Across all the lines below, how many contain the string "scene"? Please reply with the number only.

## DATA PROVIDED
----

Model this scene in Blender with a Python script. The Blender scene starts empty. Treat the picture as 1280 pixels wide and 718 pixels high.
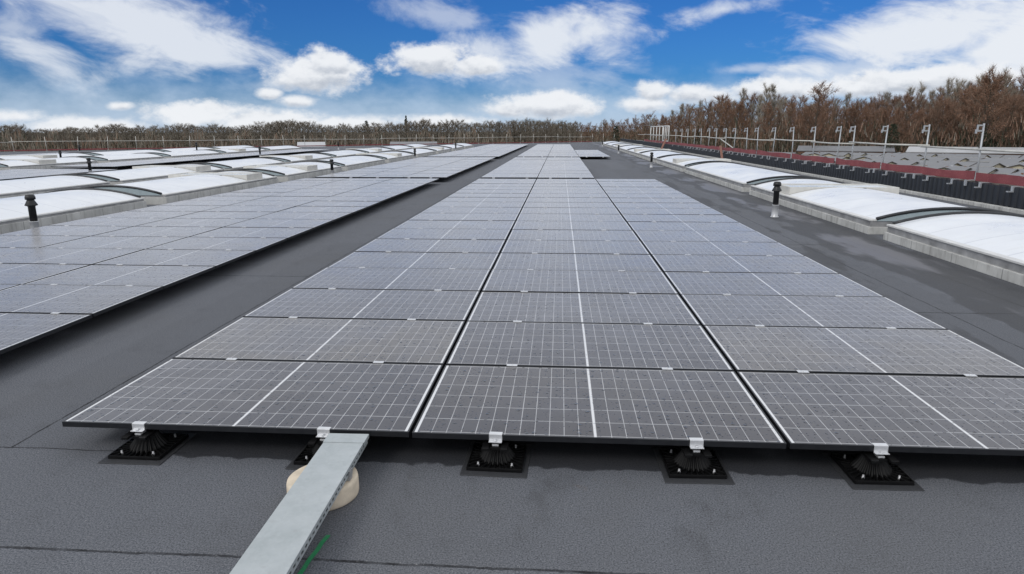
import bpy, math, random
from mathutils import Vector, Matrix
random.seed(7)
C = bpy.context.scene
COL = C.collection
R = math.radians
PI = math.pi

# ------------------------------------------------------------------ helpers
class MB:
    """collects geometry for ONE mesh"""
    def __init__(self): self.v = []; self.f = []; self.m = []; self.s = []
    def add(self, vs, fs, mat=0, smooth=False):
        o = len(self.v); self.v += [tuple(p) for p in vs]
        for f in fs:
            self.f.append(tuple(i + o for i in f)); self.m.append(mat); self.s.append(smooth)
    def box(self, x0, x1, y0, y1, z0, z1, mat=0, M=None):
        vs = [(x0,y0,z0),(x1,y0,z0),(x1,y1,z0),(x0,y1,z0),(x0,y0,z1),(x1,y0,z1),(x1,y1,z1),(x0,y1,z1)]
        if M: vs = [M @ Vector(p) for p in vs]
        self.add(vs, [(3,2,1,0),(4,5,6,7),(0,1,5,4),(1,2,6,5),(2,3,7,6),(3,0,4,7)], mat)
    def bar(self, a, b, w, h, mat=0):
        a = Vector(a); b = Vector(b); d = (b - a).normalized()
        up = Vector((0,0,1)) if abs(d.z) < .95 else Vector((0,1,0))
        s = d.cross(up).normalized() * (w/2); u = s.cross(d).normalized() * (h/2)
        vs = [a-s-u, a+s-u, a+s+u, a-s+u, b-s-u, b+s-u, b+s+u, b-s+u]
        self.add(vs, [(3,2,1,0),(4,5,6,7),(0,1,5,4),(1,2,6,5),(2,3,7,6),(3,0,4,7)], mat)
    def tube(self, pts, rads, n=8, mat=0, cap=True):
        pts = [Vector(p) for p in pts]; vs = []; fs = []
        for i, p in enumerate(pts):
            d = (pts[min(i+1, len(pts)-1)] - pts[max(i-1, 0)]).normalized()
            up = Vector((0,0,1)) if abs(d.z) < .9 else Vector((1,0,0))
            s = d.cross(up).normalized(); u = s.cross(d)
            for k in range(n):
                a = 2*PI*k/n
                vs.append(p + (s*math.cos(a) + u*math.sin(a)) * rads[i])
        for i in range(len(pts)-1):
            for k in range(n):
                fs.append((i*n+k, i*n+(k+1)%n, (i+1)*n+(k+1)%n, (i+1)*n+k))
        if cap and n > 3:
            fs.append(tuple(range(n-1, -1, -1))); fs.append(tuple((len(pts)-1)*n + k for k in range(n)))
        self.add(vs, fs, mat, True)
    def lathe(self, prof, n=24, cx=0, cy=0, mat=0, flute=0, depth=0):
        vs = []; fs = []
        for (r, z) in prof:
            for k in range(n):
                a = 2*PI*k/n
                rr = r * (1 - depth*(0.5+0.5*math.cos(a*flute))) if flute else r
                vs.append((cx+rr*math.cos(a), cy+rr*math.sin(a), z))
        for i in range(len(prof)-1):
            for k in range(n):
                fs.append((i*n+k, i*n+(k+1)%n, (i+1)*n+(k+1)%n, (i+1)*n+k))
        if prof[0][0] > .001: fs.append(tuple(range(n-1,-1,-1)))
        if prof[-1][0] > .001: fs.append(tuple((len(prof)-1)*n+k for k in range(n)))
        self.add(vs, fs, mat, True)
    def mesh(self, name, mats):
        me = bpy.data.meshes.new(name)
        me.from_pydata(self.v, [], self.f); me.update()
        for m in (mats if isinstance(mats, (list, tuple)) else [mats]): me.materials.append(m)
        me.polygons.foreach_set('material_index', self.m)
        me.polygons.foreach_set('use_smooth', self.s)
        return me
    def build(self, name, mats, parent=None, loc=None, bevel=0, auto=True):
        me = self.mesh(name, mats)
        o = bpy.data.objects.new(name, me); COL.objects.link(o)
        if parent: o.parent = parent
        if loc: o.location = loc
        if bevel:
            b = o.modifiers.new('bevel', 'BEVEL'); b.width = bevel; b.segments = 2; b.limit_method = 'ANGLE'; b.angle_limit = R(40)
        return o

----

## REPLY TO THE TASK
2